REQUIRED TASK. Reproduce nothing but the lines from the start of the material through the line that includes "point((.05, 12.2, 2.35), 60, .1, (1, .78, .46));", both ends included, and omit every picture.

DATA SECTION.
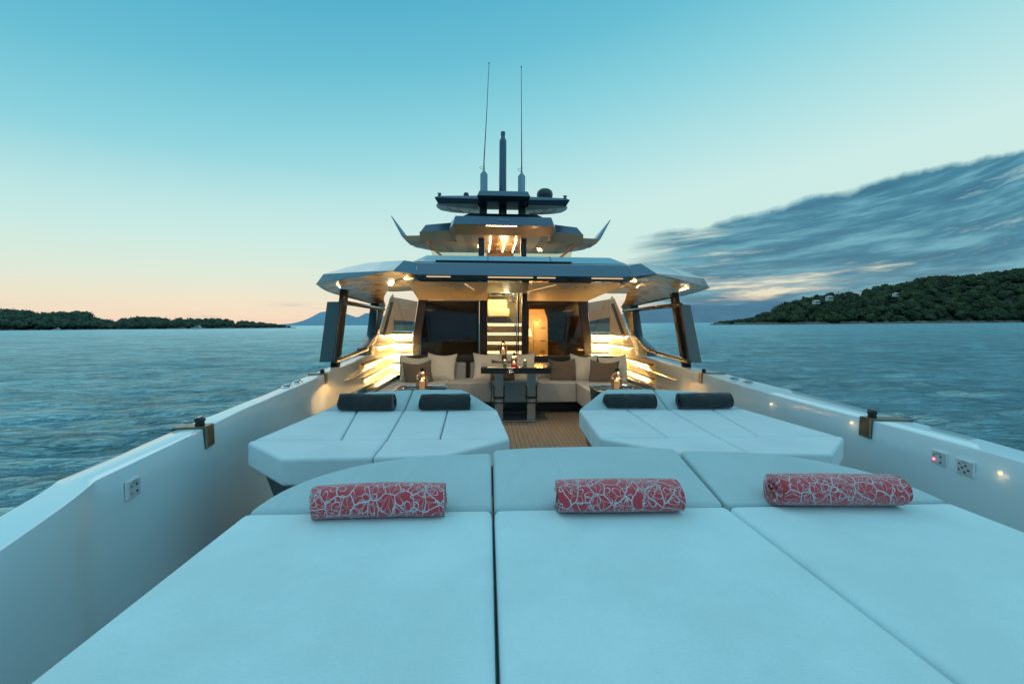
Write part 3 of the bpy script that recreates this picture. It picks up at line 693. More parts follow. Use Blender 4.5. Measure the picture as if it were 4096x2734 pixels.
# stairwell behind the glass door
st = MB().box(-.42, -.37, YC+.17, 14, 0, 2.6).box(.60, .62, YC+.17, 14, 0, 2.6).box(-.42, .62, 14, 14.05, 0, 2.6).build('stairwell', 'panel', Yt, wn=False)
for i, (yy, z) in enumerate(((11.15, .40), (11.4, .645), (11.65, .87), (11.9, 1.10), (12.15, 1.345))):
    s1 = MB().box(-.365, .59, yy, yy+.30, z-.045, z).build('stair_tread', 'copper', Yt, bevel=.004)
    sub(MB().box(-.365, .59, yy+.06, yy+.09, z-.24, z-.047).build('riser', basic('riser', (.30, .24, .15), .4), Yt), s1)
    sub(MB().box(-.36, .585, yy+.045, yy+.057, z-.056, z-.048).build('glow_strip', 'ledstair', Yt), s1)
    sub(MB().box(-.362, .588, yy-.006, yy-.001, z-.012, z-.005).build('tread_light', 'ledstair', Yt), s1)
hs = MB().box(-.365, .25, 12.55, 13.1, 1.53, 1.75).build('helm_seat', 'helm', Yt, bevel=.05, seg=4)
sub(MB().box(-.365, .20, 12.95, 13.12, 1.74, 2.03).build('backrest', 'helm', Yt, bevel=.04, seg=4), hs)
sub(MB().box(-.365, .16, 12.65, 13.1, 1.35, 1.53).build('pedestal', 'brownglass', Yt), hs)
hc = MB().box(-.30, .16, 12.9, 13.3, 2.12, 2.28).build('helm_console', basic('console grey', (.16, .14, .10), .4), Yt, bevel=.01)
sub(MB().box(-.27, .13, 12.895, 12.90, 2.14, 2.25).build('screen', 'darkglass', Yt), hc)
sub(MB().box(-.36, .18, 12.8, 13.3, 2.30, 2.33).build('console_top', 'gelwarm', Yt), hc)
MB().box(.24, .48, 12.7, 13.0, 1.95, 2.25).build('instrument_panel', 'chrome', Yt, bevel=.02)
MB().tube([(.30, 12.2, 2.2), (.38, 12.0, 1.9), (.42, 11.9, 1.36)], .012, 8).build('stair_rail', 'chrome', Yt)
point((.05, 12.2, 2.35), 60, .1, (1, .78, .46)); point((.1, 11.2, 1.9), 14, .08, (1, .78, .46))

# side coaming walls with glowing slats -----------------------------
for sg in (-1, 1):
    X_ = lambda y, s_=sg: s_*(2.0+.05*y)
    # transverse panel beside the cabin
    m1 = MB().box(2.09, 2.62, YC, YC+.06, 0, 1.13)
    if sg < 0: m1 = m1.mirror()
    pn = m1.build('slatted_panel', 'panel', Yt)
    for z in (1.115, .905, .675, .435, .19):
        m2 = MB().box(2.09, 2.60, YC-.045, YC, z-.03, z).box(2.09, 2.60, YC-.055, YC-.045, z-.048, z); m3 = MB().box(2.10, 2.58, YC-.036, YC-.018, z-.040, z-.031)
        if sg < 0: m2 = m2.mirror(); m3 = m3.mirror()
        sub(m2.build('slat', 'slat', Yt), pn); sub(m3.build('glow_strip', 'led', Yt), pn)
    # privacy glass above it
    g = MB().front([(2.05, 1.15), (2.60, 1.15), (2.54, 1.93), (1.97, 1.83), (2.05, 1.3)], YC+.02, YC+.03)
    if sg < 0: g = g.mirror()
    gg = g.build('privacy_glass', 'screen', Yt)
    # side wall
    def wp(y, z, d=0): return (X_(y)-sg*d, y, z)
    yf = 7.15
    mbw = MB(); rows = [(yf, .70), (8.3, .745), (8.55, .95), (8.8, 1.10), (9.6, 1.60), (10.2, 1.93), (YC+.02, 1.95)]
    bot = [wp(y, 0, .012) for y, _ in rows]; topp = [wp(y, z, .012) for y, z in rows]
    mbw.v += bot+topp; nr_ = len(rows); mbw.f += [(i, i+1, nr_+i+1, nr_+i) for i in range(nr_-1)]
    wall = mbw.build('side_wall', 'panel', Yt, wn=False)
    for k, (z, y0_) in enumerate(((1.115, 8.9), (.905, 8.55), (.675, 7.3), (.455, 7.2), (.235, 7.25), (.03, 7.6))):
        sl = MB(); n_ = 12; ys_ = [y0_+(YC-.02-y0_)*i/n_ for i in range(n_+1)]
        for i, y in enumerate(ys_):
            sl.v += [wp(y, z-.022, .012), wp(y, z-.022, .044), wp(y, z-.038, .044), wp(y, z-.038, .052), wp(y, z, .050), wp(y, z, .012)]
        sl.f += [(6*i+j, 6*i+6+j, 6*i+6+(j+1) % 6, 6*i+(j+1) % 6) for i in range(n_) for j in range(6)]
        sl.f += [tuple(range(6)), tuple(6*n_+j for j in (5, 4, 3, 2, 1, 0))]
        sub(sl.build('slat', 'slatlight', Yt, wn=False), wall)
        ls = MB(); a = ys_[1]
        ls.hexa([wp(a, z-.033, .024), wp(a, z-.033, .034), wp(YC-.06, z-.033, .034), wp(YC-.06, z-.033, .024)], [wp(a, z-.025, .024), wp(a, z-.025, .034), wp(YC-.06, z-.025, .034), wp(YC-.06, z-.025, .024)])
        sub(ls.build('glow_strip', 'ledside', Yt), wall)
    # hand rail
    hr = MB().tube([(X_(6.1)-sg*.0, 6.1, .545), (X_(6.2)-sg*.06, 6.2, .545), (X_(8.3)-sg*.06, 8.3, .575), (X_(8.4), 8.4, .575)], .011, 8).build('handrail', 'chrome', Yt)
    # dark slim strip + latch on the pillar
    ds = MB().hexa([wp(9.05, 1.02, .014), wp(9.05, 1.02, .05), wp(9.20, 1.02, .05), wp(9.20, 1.02, .014)], [wp(10.2, 1.80, .014), wp(10.2, 1.80, .05), wp(10.36, 1.80, .05), wp(10.36, 1.80, .014)]).build('door_track', 'black', Yt)
    sub(MB().tube([wp(10.3, 1.86, .04), wp(10.3, 1.97, .04)], .018, 8).build('latch', 'chrome', Yt), ds)
    # window frame: chunky pillar + sill + thin polished edging
    fr_in = [(6.06, .875), (7.62, .91), (8.42, 1.10), (8.52, 1.25), (8.75, 1.545), (6.32, 1.555)]
    fr_out = [(5.80, .82), (8.30, .745), (8.62, 1.06), (9.0, 1.35), (9.44, 1.62), (6.12, 1.59)]
    pil = MB()
    pil.hexa([wp(7.62, .775, .02), wp(8.30, .745, .02), wp(8.30, .745, -.14), wp(7.62, .775, -.14)], [wp(7.66, .90, .02), wp(8.44, .93, .02), wp(8.44, .93, -.14), wp(7.66, .90, -.14)])
    pil.hexa([wp(7.66, .90, .02), wp(8.44, .93, .02), wp(8.44, .93, -.14), wp(7.66, .90, -.14)], [wp(8.42, 1.10, .02), wp(8.70, 1.08, .02), wp(8.70, 1.08, -.14), wp(8.42, 1.10, -.14)])
    pil.hexa([wp(8.42, 1.10, .02), wp(8.70, 1.08, .02), wp(8.70, 1.08, -.14), wp(8.42, 1.10, -.14)], [wp(8.78, 1.70, .02), wp(9.48, 1.70, .02), wp(9.48, 1.70, -.14), wp(8.78, 1.70, -.14)])
    pp = pil.build('window_pillar', 'paint', Yt, wn=False, bevel=.006)
    sub(MB().tube([wp(8.60, 1.56, .03), wp(8.42, 1.12, .03), wp(7.60, .90, .03), wp(6.0, .855, .03)], .016, 8).build('trim', 'chrome', Yt), pp)
    fr = MB()
    def bar(a, b_, r1=.032, r2=.032): fr.tube([wp(a[0], a[1], .02), wp(b_[0], b_[1], .02)], [r1, r2], 8)
    bar((5.80, .83), (7.70, .885)); bar((6.14, 1.585), (9.30, 1.60)); bar((6.16, 1.585), (5.80, .83), .02, .02)
    ff = fr.build('window_frame', 'brownglass', Yt)
    sub(MB().quad(*[wp(y, z, .0) for y, z in fr_in]).build('pane', gloss_glass('side window glass', (.95, .98, .98), .98, reflect=0), Yt, wn=False), ff)
    # sloping post and wind board
    MB().hexa([(sg*2.30, 6.00, .72), (sg*2.40, 6.00, .72), (sg*2.40, 6.10, .72), (sg*2.30, 6.10, .72)], [(sg*2.36, 6.62, 1.79), (sg*2.46, 6.62, 1.79), (sg*2.46, 6.72, 1.79), (sg*2.36, 6.72, 1.79)]).build('roof_post', 'black', Yt, bevel=.01)
    MB().hexa([(sg*2.325, 5.88, .81), (sg*2.53, 5.98, .80), (sg*2.53, 6.02, .80), (sg*2.325, 5.92, .81)], [(sg*2.395, 6.42, 1.605), (sg*2.63, 6.58, 1.61), (sg*2.63, 6.62, 1.61), (sg*2.395, 6.46, 1.605)]).build('wind_board', 'paintdark', Yt, bevel=.012, seg=3)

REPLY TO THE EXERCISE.
Write part 3 of the bpy script that recreates this picture. It picks up at line 693. More parts follow. Use Blender 4.5. Measure the picture as if it were 4096x2734 pixels.
# stairwell behind the glass door
st = MB().box(-.42, -.37, YC+.17, 14, 0, 2.6).box(.60, .62, YC+.17, 14, 0, 2.6).box(-.42, .62, 14, 14.05, 0, 2.6).build('stairwell', 'panel', Yt, wn=False)
for i, (yy, z) in enumerate(((11.15, .40), (11.4, .645), (11.65, .87), (11.9, 1.10), (12.15, 1.345))):
    s1 = MB().box(-.365, .59, yy, yy+.30, z-.045, z).build('stair_tread', 'copper', Yt, bevel=.004)
    sub(MB().box(-.365, .59, yy+.06, yy+.09, z-.24, z-.047).build('riser', basic('riser', (.30, .24, .15), .4), Yt), s1)
    sub(MB().box(-.36, .585, yy+.045, yy+.057, z-.056, z-.048).build('glow_strip', 'ledstair', Yt), s1)
    sub(MB().box(-.362, .588, yy-.006, yy-.001, z-.012, z-.005).build('tread_light', 'ledstair', Yt), s1)
hs = MB().box(-.365, .25, 12.55, 13.1, 1.53, 1.75).build('helm_seat', 'helm', Yt, bevel=.05, seg=4)
sub(MB().box(-.365, .20, 12.95, 13.12, 1.74, 2.03).build('backrest', 'helm', Yt, bevel=.04, seg=4), hs)
sub(MB().box(-.365, .16, 12.65, 13.1, 1.35, 1.53).build('pedestal', 'brownglass', Yt), hs)
hc = MB().box(-.30, .16, 12.9, 13.3, 2.12, 2.28).build('helm_console', basic('console grey', (.16, .14, .10), .4), Yt, bevel=.01)
sub(MB().box(-.27, .13, 12.895, 12.90, 2.14, 2.25).build('screen', 'darkglass', Yt), hc)
sub(MB().box(-.36, .18, 12.8, 13.3, 2.30, 2.33).build('console_top', 'gelwarm', Yt), hc)
MB().box(.24, .48, 12.7, 13.0, 1.95, 2.25).build('instrument_panel', 'chrome', Yt, bevel=.02)
MB().tube([(.30, 12.2, 2.2), (.38, 12.0, 1.9), (.42, 11.9, 1.36)], .012, 8).build('stair_rail', 'chrome', Yt)
point((.05, 12.2, 2.35), 60, .1, (1, .78, .46)); point((.1, 11.2, 1.9), 14, .08, (1, .78, .46))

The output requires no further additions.